As usual, there were interesting workshops and talks from researchers, RSEs and representatives of big industry players alike. We especially enjoyed the workshops about singularity; JupyterHub + kubernetes; lean tools for product development; and parallelizing python applications. Talk highlights covered building computer vision systems by Microsoft Research; why making scientific software sustainable is difficult; GUI’s and visualization; lessons from CASTEP on rebuilding legacy software; and an entertaining and enlightening presentation from Catherine Jones (STFC) on how to shut down services gracefully – something we’ll be putting into practice as we deprecate our local Jenkins service in favour of the national service STFC are now piloting.

There was also exciting news for the future of RSE in the UK, with the announcement of a new registered society due to be launched soon. And we are excited to have struck up an agreement with the Software Sustainability Institute to collaborate with them on analysing their international survey results – more news on that in the coming months!

Our group head Jonathan Cooper attended several sessions looking at different aspects of managing RSE groups, as well as having many stimulating discussions with other RSE group leaders. There was a helpful workshop on inclusivity and diversity in RSE recruitment, discussing everything from wording of adverts to structure of interviews – and indeed how we maintain a welcoming culture within our team. UCL is doing well in so far as we have 6 nationalities within the team, 40% of our senior team female, and have put together majority-female interview panels, but there is no room for complacency. We’ll be looking at what outreach we can do to demonstrate what a great career path RSE is for all people. A panel session with RSE group leaders highlighted that all RSE groups across the UK face much higher demand for their services than they can match with current staffing levels, and so training the next generation of RSEs will be crucial.

A funders’ perspective from Susan Morrell (EPSRC) and David Carr (Wellcome Trust) underlined again the increasingly heavy dependence of UK research on software development, and hence the need for RSEs. Wellcome’s emphasis on open research was particularly encouraging. Also of interest here was an ARCHER study showing a 3:1 return on investment for their eCSE programme, which provides RSE support to researchers using national HPC resources.

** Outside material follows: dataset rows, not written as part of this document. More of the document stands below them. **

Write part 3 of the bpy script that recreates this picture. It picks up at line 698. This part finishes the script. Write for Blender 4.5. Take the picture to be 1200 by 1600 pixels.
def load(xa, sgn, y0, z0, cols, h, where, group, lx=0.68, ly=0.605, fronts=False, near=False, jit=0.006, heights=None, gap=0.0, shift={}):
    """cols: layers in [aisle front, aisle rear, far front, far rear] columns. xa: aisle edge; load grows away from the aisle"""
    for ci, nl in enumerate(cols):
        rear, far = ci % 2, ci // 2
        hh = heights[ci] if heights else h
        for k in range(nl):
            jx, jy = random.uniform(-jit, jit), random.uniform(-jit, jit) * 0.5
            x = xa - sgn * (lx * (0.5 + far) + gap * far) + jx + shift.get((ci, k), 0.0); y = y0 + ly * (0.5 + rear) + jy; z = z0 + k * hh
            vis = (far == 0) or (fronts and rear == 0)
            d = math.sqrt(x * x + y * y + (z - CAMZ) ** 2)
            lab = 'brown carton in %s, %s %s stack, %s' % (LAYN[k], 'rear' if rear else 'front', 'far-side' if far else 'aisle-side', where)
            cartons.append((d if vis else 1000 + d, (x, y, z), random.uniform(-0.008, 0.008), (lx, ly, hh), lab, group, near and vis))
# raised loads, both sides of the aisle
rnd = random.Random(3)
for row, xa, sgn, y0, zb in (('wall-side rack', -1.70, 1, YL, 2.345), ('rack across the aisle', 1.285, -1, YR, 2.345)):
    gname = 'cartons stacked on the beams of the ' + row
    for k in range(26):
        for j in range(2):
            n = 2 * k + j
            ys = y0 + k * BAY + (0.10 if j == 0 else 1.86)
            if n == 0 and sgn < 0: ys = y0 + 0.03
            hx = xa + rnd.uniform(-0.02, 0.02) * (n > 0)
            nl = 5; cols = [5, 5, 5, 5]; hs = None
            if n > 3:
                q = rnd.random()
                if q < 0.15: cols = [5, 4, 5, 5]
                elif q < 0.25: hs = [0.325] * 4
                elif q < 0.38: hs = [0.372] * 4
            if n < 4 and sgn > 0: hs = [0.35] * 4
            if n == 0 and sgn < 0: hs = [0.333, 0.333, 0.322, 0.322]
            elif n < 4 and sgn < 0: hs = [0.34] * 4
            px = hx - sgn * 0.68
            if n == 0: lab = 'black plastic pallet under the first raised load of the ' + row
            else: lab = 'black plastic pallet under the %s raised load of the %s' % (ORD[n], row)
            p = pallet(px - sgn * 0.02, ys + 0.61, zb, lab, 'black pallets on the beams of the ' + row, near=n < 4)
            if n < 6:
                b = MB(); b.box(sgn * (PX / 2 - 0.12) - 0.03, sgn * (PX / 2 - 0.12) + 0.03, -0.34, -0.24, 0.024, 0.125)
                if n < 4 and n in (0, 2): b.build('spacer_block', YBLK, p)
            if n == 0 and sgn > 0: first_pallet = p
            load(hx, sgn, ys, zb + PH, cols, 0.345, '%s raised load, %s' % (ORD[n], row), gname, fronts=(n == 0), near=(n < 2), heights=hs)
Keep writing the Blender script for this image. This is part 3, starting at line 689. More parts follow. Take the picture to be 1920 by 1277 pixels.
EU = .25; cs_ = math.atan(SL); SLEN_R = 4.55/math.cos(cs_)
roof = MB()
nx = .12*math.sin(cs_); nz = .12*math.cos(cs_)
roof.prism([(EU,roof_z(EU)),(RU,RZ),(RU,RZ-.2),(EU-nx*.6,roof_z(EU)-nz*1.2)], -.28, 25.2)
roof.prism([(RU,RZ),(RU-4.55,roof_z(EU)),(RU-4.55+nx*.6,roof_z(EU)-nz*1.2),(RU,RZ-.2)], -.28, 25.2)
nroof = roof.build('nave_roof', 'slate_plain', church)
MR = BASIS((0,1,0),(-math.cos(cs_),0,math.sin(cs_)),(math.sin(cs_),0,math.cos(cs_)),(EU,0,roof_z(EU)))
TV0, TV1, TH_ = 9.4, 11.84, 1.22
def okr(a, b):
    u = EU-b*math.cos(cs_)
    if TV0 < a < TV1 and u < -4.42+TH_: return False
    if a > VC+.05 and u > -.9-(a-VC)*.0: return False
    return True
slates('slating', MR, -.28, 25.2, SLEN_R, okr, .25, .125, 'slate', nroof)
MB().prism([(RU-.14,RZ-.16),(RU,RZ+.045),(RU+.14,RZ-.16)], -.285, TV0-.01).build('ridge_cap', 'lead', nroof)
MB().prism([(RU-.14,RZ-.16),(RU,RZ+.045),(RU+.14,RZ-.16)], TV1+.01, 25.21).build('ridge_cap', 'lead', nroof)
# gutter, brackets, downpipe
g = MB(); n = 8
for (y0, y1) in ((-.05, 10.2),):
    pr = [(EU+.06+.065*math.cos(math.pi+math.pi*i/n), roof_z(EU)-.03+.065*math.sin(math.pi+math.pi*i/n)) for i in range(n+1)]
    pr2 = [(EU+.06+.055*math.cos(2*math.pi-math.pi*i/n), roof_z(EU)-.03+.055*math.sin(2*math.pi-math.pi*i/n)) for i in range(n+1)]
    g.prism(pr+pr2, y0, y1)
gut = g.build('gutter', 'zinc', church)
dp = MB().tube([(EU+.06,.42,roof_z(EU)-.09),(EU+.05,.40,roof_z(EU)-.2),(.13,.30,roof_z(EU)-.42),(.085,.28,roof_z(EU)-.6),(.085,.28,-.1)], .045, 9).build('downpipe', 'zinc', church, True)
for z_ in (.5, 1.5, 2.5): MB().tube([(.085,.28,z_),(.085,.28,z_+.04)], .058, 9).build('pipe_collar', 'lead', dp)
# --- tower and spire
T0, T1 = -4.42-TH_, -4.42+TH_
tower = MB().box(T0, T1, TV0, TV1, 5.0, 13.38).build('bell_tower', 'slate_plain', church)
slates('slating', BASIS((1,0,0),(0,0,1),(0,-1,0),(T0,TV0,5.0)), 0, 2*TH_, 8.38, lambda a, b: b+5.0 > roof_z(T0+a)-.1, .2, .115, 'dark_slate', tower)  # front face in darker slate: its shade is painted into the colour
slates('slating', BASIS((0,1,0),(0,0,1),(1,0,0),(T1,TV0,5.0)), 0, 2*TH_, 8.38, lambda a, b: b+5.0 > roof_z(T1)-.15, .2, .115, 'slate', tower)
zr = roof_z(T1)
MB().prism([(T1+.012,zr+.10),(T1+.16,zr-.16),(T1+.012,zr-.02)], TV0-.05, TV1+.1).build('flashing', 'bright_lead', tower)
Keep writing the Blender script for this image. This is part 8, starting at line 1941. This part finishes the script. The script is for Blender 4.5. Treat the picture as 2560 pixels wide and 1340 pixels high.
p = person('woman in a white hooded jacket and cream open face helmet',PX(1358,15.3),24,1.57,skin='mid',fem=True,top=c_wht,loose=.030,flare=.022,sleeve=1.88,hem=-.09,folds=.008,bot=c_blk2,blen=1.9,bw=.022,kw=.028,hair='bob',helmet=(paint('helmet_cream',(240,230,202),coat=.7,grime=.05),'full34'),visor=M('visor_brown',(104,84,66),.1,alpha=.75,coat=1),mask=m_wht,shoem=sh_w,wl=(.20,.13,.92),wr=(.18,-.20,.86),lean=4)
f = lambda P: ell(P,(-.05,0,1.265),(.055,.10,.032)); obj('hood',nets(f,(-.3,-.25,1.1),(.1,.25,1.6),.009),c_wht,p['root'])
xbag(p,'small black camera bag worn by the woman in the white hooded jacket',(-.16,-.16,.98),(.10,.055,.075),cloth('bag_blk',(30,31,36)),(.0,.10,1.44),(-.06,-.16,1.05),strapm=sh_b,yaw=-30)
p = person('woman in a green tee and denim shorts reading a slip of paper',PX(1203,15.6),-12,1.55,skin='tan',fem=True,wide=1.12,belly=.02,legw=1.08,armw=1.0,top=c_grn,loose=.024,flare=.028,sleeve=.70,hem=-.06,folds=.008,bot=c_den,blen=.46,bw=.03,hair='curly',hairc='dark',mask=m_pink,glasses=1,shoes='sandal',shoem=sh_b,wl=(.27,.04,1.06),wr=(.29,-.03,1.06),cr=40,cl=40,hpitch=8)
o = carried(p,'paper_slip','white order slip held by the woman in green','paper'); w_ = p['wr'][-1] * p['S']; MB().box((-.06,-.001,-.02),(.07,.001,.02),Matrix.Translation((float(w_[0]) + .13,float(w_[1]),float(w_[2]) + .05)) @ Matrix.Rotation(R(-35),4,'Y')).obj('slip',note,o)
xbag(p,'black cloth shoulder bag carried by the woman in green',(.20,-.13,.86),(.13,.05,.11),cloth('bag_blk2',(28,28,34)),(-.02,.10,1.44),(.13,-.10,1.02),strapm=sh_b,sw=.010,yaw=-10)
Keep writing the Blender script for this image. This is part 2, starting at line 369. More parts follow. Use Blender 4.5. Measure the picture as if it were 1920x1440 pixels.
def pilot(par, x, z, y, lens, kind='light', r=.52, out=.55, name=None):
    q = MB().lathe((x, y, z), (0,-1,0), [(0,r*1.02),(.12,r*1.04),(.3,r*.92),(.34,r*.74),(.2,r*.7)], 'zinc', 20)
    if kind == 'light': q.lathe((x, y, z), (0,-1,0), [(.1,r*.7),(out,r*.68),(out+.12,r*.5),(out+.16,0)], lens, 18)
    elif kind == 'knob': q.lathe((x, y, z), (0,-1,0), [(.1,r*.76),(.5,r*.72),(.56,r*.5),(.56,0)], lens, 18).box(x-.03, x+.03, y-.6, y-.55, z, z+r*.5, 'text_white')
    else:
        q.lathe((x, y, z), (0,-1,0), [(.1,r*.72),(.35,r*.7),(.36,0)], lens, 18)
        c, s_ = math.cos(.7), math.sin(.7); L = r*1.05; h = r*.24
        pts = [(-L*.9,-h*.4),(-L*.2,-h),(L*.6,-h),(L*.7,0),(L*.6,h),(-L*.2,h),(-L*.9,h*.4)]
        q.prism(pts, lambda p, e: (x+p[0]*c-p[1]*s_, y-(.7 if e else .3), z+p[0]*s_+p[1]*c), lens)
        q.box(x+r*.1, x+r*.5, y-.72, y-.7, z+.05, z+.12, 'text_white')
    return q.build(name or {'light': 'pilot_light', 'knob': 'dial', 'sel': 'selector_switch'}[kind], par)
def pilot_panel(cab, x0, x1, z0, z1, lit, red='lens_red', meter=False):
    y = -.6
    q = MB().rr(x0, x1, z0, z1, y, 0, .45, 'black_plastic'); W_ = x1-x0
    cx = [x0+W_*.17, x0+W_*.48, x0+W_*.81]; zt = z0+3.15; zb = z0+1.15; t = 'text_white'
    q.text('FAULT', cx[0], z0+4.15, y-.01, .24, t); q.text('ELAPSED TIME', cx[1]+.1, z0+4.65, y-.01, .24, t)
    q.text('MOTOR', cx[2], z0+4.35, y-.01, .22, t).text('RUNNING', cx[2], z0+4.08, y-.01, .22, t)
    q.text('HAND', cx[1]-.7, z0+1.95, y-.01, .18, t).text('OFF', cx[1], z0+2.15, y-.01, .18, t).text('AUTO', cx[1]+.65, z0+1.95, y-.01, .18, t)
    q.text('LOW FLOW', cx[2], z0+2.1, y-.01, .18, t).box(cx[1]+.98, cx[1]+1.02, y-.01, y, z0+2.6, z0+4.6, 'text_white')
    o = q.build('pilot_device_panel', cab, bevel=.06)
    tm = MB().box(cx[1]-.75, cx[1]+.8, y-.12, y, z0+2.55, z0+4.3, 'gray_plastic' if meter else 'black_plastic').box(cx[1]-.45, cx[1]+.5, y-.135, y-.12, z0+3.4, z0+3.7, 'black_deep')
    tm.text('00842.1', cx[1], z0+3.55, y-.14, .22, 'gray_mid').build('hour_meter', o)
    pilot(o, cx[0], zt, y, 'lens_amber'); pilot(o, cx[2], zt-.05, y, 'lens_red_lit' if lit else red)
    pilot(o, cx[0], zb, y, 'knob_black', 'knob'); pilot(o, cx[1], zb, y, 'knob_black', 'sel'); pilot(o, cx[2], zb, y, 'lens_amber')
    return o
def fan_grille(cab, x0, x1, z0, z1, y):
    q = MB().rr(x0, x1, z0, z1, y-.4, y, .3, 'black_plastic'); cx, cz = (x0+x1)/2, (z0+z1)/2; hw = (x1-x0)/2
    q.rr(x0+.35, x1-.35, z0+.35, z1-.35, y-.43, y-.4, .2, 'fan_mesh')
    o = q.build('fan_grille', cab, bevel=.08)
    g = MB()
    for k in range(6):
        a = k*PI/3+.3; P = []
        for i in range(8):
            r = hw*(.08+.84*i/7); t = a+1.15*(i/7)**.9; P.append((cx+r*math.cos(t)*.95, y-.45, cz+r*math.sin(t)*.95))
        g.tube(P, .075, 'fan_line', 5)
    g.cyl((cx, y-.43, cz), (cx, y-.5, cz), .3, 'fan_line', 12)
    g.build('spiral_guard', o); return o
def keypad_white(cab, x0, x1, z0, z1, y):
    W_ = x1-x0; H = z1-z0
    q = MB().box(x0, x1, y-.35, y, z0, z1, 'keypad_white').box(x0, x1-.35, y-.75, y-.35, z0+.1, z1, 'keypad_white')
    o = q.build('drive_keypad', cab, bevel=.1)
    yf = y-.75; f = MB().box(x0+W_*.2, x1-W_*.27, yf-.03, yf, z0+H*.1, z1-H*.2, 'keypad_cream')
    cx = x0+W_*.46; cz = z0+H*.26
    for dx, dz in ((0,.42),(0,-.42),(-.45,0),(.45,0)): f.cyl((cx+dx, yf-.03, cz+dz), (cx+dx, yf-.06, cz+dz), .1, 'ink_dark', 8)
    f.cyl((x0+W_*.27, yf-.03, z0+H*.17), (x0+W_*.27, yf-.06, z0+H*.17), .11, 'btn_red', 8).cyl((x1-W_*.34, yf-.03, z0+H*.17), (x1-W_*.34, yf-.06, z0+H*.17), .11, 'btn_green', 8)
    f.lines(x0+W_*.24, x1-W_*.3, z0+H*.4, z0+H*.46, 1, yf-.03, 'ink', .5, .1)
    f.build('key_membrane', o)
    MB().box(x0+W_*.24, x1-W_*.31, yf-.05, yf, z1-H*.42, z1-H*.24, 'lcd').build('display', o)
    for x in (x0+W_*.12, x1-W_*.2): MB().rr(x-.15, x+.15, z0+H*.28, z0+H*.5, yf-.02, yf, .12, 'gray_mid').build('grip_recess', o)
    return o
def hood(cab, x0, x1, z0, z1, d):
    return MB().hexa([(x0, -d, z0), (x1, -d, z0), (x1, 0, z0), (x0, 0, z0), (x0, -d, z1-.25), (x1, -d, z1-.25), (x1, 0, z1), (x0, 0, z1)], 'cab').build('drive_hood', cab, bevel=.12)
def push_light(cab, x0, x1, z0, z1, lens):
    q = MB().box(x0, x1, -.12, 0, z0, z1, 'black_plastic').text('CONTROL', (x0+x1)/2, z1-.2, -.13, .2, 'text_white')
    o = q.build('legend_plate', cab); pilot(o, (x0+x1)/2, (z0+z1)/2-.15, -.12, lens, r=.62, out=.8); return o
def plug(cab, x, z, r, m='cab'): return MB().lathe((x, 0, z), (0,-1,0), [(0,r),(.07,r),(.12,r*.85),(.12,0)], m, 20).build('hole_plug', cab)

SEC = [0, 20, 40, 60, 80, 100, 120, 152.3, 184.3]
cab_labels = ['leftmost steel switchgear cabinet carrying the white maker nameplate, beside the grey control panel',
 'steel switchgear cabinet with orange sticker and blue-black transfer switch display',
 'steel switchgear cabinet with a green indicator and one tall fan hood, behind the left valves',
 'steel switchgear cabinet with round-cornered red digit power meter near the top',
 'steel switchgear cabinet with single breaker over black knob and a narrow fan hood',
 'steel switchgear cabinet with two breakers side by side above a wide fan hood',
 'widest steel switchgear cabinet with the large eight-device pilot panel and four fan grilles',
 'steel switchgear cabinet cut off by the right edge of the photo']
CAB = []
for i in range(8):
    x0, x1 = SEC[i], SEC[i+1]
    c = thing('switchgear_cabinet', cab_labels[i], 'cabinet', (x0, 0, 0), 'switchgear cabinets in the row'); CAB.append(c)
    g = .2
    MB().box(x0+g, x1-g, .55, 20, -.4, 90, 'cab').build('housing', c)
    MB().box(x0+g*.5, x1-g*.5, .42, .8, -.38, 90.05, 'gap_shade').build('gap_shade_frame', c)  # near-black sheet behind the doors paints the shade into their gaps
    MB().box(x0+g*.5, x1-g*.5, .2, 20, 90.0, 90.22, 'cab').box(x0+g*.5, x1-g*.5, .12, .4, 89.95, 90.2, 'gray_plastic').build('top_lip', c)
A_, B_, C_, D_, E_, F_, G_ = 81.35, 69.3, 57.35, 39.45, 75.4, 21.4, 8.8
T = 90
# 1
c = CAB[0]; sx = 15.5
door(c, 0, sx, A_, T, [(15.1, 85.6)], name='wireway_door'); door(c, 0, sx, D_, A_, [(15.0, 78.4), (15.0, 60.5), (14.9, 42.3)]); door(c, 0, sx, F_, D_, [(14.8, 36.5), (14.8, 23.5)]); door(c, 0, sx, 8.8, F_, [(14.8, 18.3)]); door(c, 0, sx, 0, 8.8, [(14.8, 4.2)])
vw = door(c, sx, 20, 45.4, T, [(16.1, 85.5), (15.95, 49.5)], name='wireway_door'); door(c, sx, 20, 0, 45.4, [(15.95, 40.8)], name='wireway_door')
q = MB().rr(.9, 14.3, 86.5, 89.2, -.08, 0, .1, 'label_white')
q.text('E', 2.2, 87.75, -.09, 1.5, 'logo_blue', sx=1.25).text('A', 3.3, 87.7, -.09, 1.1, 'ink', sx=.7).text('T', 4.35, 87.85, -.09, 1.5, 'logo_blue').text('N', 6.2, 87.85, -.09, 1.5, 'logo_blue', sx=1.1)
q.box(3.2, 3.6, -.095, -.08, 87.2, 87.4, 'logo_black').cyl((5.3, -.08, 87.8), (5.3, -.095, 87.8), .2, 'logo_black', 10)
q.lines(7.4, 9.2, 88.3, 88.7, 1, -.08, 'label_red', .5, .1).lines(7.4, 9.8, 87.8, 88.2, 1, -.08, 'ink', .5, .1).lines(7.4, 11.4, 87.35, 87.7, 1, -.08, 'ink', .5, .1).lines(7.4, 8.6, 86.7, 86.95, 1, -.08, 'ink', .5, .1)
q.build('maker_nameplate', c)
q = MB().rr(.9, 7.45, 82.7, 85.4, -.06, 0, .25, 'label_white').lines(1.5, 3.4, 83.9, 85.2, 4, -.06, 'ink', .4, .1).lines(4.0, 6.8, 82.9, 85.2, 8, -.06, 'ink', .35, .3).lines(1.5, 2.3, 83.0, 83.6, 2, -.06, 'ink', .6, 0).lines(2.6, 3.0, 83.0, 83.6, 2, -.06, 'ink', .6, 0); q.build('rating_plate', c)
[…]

In another session we thought about ways in which RSE groups can benefit the wider community: not just delivering projects which benefit the researchers involved directly, and ensuring these tools are usable by others, but contributing to underpinning open source projects on which many researchers depend.

All in all, enough technical and social activity – a good warm up as term begins and we resume our regular activities, like drop-ins, Tech Socials, and coffee mornings!